## Begin Data segment

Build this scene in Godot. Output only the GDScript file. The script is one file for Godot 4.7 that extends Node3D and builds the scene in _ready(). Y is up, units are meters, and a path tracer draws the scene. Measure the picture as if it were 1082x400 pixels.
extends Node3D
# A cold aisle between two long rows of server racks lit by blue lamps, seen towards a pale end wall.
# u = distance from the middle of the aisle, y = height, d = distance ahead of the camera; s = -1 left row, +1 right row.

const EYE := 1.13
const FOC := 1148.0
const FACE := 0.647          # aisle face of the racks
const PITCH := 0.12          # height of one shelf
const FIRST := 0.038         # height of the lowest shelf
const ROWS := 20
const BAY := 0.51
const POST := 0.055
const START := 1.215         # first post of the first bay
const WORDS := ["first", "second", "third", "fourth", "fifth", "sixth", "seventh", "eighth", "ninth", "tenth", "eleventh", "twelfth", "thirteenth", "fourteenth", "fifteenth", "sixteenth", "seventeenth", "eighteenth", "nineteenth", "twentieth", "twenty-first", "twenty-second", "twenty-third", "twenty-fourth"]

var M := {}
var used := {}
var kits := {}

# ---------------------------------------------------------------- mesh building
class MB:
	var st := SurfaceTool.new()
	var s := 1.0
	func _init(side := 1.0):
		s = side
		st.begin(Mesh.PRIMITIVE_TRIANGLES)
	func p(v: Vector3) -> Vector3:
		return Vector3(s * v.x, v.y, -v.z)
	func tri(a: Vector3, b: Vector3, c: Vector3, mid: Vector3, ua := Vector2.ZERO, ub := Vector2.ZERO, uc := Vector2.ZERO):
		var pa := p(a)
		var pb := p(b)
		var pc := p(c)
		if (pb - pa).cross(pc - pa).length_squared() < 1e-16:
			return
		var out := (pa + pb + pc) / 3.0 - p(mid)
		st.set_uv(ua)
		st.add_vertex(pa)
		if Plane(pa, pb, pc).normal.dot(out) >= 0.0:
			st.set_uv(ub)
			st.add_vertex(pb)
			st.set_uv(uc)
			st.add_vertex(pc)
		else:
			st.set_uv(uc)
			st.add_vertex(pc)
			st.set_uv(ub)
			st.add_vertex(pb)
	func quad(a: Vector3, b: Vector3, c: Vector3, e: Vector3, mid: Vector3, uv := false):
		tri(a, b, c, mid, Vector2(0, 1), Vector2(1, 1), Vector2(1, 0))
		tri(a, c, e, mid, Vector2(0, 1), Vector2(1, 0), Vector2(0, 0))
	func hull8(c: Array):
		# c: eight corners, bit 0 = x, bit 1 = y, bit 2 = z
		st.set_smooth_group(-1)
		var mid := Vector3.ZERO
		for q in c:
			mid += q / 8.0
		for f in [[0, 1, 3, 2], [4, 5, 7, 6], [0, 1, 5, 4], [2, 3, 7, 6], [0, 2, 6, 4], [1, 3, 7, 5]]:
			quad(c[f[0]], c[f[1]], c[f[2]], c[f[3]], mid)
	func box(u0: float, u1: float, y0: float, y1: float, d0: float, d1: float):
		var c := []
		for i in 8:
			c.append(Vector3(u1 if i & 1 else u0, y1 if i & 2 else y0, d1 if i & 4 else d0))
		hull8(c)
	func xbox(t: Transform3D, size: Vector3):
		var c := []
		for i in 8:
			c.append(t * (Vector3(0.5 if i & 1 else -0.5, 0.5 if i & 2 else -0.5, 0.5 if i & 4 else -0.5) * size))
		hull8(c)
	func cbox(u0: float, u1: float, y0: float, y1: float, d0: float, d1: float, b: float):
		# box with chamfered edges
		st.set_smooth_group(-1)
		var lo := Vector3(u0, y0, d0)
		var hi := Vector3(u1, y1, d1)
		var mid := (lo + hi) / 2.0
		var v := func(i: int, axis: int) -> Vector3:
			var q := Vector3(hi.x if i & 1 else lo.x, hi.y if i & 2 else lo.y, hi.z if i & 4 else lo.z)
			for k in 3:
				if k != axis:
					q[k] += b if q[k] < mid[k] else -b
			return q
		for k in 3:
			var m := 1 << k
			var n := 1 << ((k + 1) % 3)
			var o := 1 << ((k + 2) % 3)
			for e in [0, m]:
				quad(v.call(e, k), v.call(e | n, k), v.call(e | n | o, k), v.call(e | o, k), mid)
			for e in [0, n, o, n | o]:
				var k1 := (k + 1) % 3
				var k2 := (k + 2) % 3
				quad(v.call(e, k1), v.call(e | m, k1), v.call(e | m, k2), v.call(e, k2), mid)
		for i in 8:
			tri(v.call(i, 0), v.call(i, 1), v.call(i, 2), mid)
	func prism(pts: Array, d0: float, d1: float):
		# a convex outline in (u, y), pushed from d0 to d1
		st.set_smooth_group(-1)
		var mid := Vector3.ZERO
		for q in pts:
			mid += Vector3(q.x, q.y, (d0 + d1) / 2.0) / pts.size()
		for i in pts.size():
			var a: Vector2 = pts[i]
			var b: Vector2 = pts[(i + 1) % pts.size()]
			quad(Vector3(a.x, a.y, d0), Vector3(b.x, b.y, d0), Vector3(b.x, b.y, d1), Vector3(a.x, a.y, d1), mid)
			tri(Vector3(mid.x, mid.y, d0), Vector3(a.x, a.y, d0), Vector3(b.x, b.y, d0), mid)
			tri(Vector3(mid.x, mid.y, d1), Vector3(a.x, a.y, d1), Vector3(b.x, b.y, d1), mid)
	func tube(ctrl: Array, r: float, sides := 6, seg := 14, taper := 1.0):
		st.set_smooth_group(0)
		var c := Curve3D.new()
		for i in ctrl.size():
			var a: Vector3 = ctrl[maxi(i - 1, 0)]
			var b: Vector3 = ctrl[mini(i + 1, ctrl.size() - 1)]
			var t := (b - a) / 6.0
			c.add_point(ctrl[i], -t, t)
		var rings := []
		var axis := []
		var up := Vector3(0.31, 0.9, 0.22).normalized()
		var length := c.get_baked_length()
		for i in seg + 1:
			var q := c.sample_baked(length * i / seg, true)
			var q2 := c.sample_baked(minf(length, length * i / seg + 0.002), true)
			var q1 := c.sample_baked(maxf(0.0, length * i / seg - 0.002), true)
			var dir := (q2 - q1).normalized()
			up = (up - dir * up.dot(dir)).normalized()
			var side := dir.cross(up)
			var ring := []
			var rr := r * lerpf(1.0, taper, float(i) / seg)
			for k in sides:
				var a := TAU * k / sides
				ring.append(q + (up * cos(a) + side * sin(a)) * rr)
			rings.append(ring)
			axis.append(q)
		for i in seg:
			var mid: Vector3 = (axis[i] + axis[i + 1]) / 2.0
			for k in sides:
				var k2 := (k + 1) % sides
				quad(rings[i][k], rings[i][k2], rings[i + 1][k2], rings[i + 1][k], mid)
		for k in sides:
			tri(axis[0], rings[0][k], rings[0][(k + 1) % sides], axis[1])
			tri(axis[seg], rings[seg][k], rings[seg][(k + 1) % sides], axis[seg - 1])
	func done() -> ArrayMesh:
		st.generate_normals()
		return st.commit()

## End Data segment

# [Task goal]
Using the data above, repeat every line exactly.

# [Response for this exercise]
Build this scene in Godot. Output only the GDScript file. The script is one file for Godot 4.7 that extends Node3D and builds the scene in _ready(). Y is up, units are meters, and a path tracer draws the scene. Measure the picture as if it were 1082x400 pixels.
extends Node3D
# A cold aisle between two long rows of server racks lit by blue lamps, seen towards a pale end wall.
# u = distance from the middle of the aisle, y = height, d = distance ahead of the camera; s = -1 left row, +1 right row.

const EYE := 1.13
const FOC := 1148.0
const FACE := 0.647          # aisle face of the racks
const PITCH := 0.12          # height of one shelf
const FIRST := 0.038         # height of the lowest shelf
const ROWS := 20
const BAY := 0.51
const POST := 0.055
const START := 1.215         # first post of the first bay
const WORDS := ["first", "second", "third", "fourth", "fifth", "sixth", "seventh", "eighth", "ninth", "tenth", "eleventh", "twelfth", "thirteenth", "fourteenth", "fifteenth", "sixteenth", "seventeenth", "eighteenth", "nineteenth", "twentieth", "twenty-first", "twenty-second", "twenty-third", "twenty-fourth"]

var M := {}
var used := {}
var kits := {}

# ---------------------------------------------------------------- mesh building
class MB:
	var st := SurfaceTool.new()
	var s := 1.0
	func _init(side := 1.0):
		s = side
		st.begin(Mesh.PRIMITIVE_TRIANGLES)
	func p(v: Vector3) -> Vector3:
		return Vector3(s * v.x, v.y, -v.z)
	func tri(a: Vector3, b: Vector3, c: Vector3, mid: Vector3, ua := Vector2.ZERO, ub := Vector2.ZERO, uc := Vector2.ZERO):
		var pa := p(a)
		var pb := p(b)
		var pc := p(c)
		if (pb - pa).cross(pc - pa).length_squared() < 1e-16:
			return
		var out := (pa + pb + pc) / 3.0 - p(mid)
		st.set_uv(ua)
		st.add_vertex(pa)
		if Plane(pa, pb, pc).normal.dot(out) >= 0.0:
			st.set_uv(ub)
			st.add_vertex(pb)
			st.set_uv(uc)
			st.add_vertex(pc)
		else:
			st.set_uv(uc)
			st.add_vertex(pc)
			st.set_uv(ub)
			st.add_vertex(pb)
	func quad(a: Vector3, b: Vector3, c: Vector3, e: Vector3, mid: Vector3, uv := false):
		tri(a, b, c, mid, Vector2(0, 1), Vector2(1, 1), Vector2(1, 0))
		tri(a, c, e, mid, Vector2(0, 1), Vector2(1, 0), Vector2(0, 0))
	func hull8(c: Array):
		# c: eight corners, bit 0 = x, bit 1 = y, bit 2 = z
		st.set_smooth_group(-1)
		var mid := Vector3.ZERO
		for q in c:
			mid += q / 8.0
		for f in [[0, 1, 3, 2], [4, 5, 7, 6], [0, 1, 5, 4], [2, 3, 7, 6], [0, 2, 6, 4], [1, 3, 7, 5]]:
			quad(c[f[0]], c[f[1]], c[f[2]], c[f[3]], mid)
	func box(u0: float, u1: float, y0: float, y1: float, d0: float, d1: float):
		var c := []
		for i in 8:
			c.append(Vector3(u1 if i & 1 else u0, y1 if i & 2 else y0, d1 if i & 4 else d0))
		hull8(c)
	func xbox(t: Transform3D, size: Vector3):
		var c := []
		for i in 8:
			c.append(t * (Vector3(0.5 if i & 1 else -0.5, 0.5 if i & 2 else -0.5, 0.5 if i & 4 else -0.5) * size))
		hull8(c)
	func cbox(u0: float, u1: float, y0: float, y1: float, d0: float, d1: float, b: float):
		# box with chamfered edges
		st.set_smooth_group(-1)
		var lo := Vector3(u0, y0, d0)
		var hi := Vector3(u1, y1, d1)
		var mid := (lo + hi) / 2.0
		var v := func(i: int, axis: int) -> Vector3:
			var q := Vector3(hi.x if i & 1 else lo.x, hi.y if i & 2 else lo.y, hi.z if i & 4 else lo.z)
			for k in 3:
				if k != axis:
					q[k] += b if q[k] < mid[k] else -b
			return q
		for k in 3:
			var m := 1 << k
			var n := 1 << ((k + 1) % 3)
			var o := 1 << ((k + 2) % 3)
			for e in [0, m]:
				quad(v.call(e, k), v.call(e | n, k), v.call(e | n | o, k), v.call(e | o, k), mid)
			for e in [0, n, o, n | o]:
				var k1 := (k + 1) % 3
				var k2 := (k + 2) % 3
				quad(v.call(e, k1), v.call(e | m, k1), v.call(e | m, k2), v.call(e, k2), mid)
		for i in 8:
			tri(v.call(i, 0), v.call(i, 1), v.call(i, 2), mid)
	func prism(pts: Array, d0: float, d1: float):
		# a convex outline in (u, y), pushed from d0 to d1
		st.set_smooth_group(-1)
		var mid := Vector3.ZERO
		for q in pts:
			mid += Vector3(q.x, q.y, (d0 + d1) / 2.0) / pts.size()
		for i in pts.size():
			var a: Vector2 = pts[i]
			var b: Vector2 = pts[(i + 1) % pts.size()]
			quad(Vector3(a.x, a.y, d0), Vector3(b.x, b.y, d0), Vector3(b.x, b.y, d1), Vector3(a.x, a.y, d1), mid)
			tri(Vector3(mid.x, mid.y, d0), Vector3(a.x, a.y, d0), Vector3(b.x, b.y, d0), mid)
			tri(Vector3(mid.x, mid.y, d1), Vector3(a.x, a.y, d1), Vector3(b.x, b.y, d1), mid)
	func tube(ctrl: Array, r: float, sides := 6, seg := 14, taper := 1.0):
		st.set_smooth_group(0)
		var c := Curve3D.new()
		for i in ctrl.size():
			var a: Vector3 = ctrl[maxi(i - 1, 0)]
			var b: Vector3 = ctrl[mini(i + 1, ctrl.size() - 1)]
			var t := (b - a) / 6.0
			c.add_point(ctrl[i], -t, t)
		var rings := []
		var axis := []
		var up := Vector3(0.31, 0.9, 0.22).normalized()
		var length := c.get_baked_length()
		for i in seg + 1:
			var q := c.sample_baked(length * i / seg, true)
			var q2 := c.sample_baked(minf(length, length * i / seg + 0.002), true)
			var q1 := c.sample_baked(maxf(0.0, length * i / seg - 0.002), true)
			var dir := (q2 - q1).normalized()
			up = (up - dir * up.dot(dir)).normalized()
			var side := dir.cross(up)
			var ring := []
			var rr := r * lerpf(1.0, taper, float(i) / seg)
			for k in sides:
				var a := TAU * k / sides
				ring.append(q + (up * cos(a) + side * sin(a)) * rr)
			rings.append(ring)
			axis.append(q)
		for i in seg:
			var mid: Vector3 = (axis[i] + axis[i + 1]) / 2.0
			for k in sides:
				var k2 := (k + 1) % sides
				quad(rings[i][k], rings[i][k2], rings[i + 1][k2], rings[i + 1][k], mid)
		for k in sides:
			tri(axis[0], rings[0][k], rings[0][(k + 1) % sides], axis[1])
			tri(axis[seg], rings[seg][k], rings[seg][(k + 1) % sides], axis[seg - 1])
	func done() -> ArrayMesh:
		st.generate_normals()
		return st.commit()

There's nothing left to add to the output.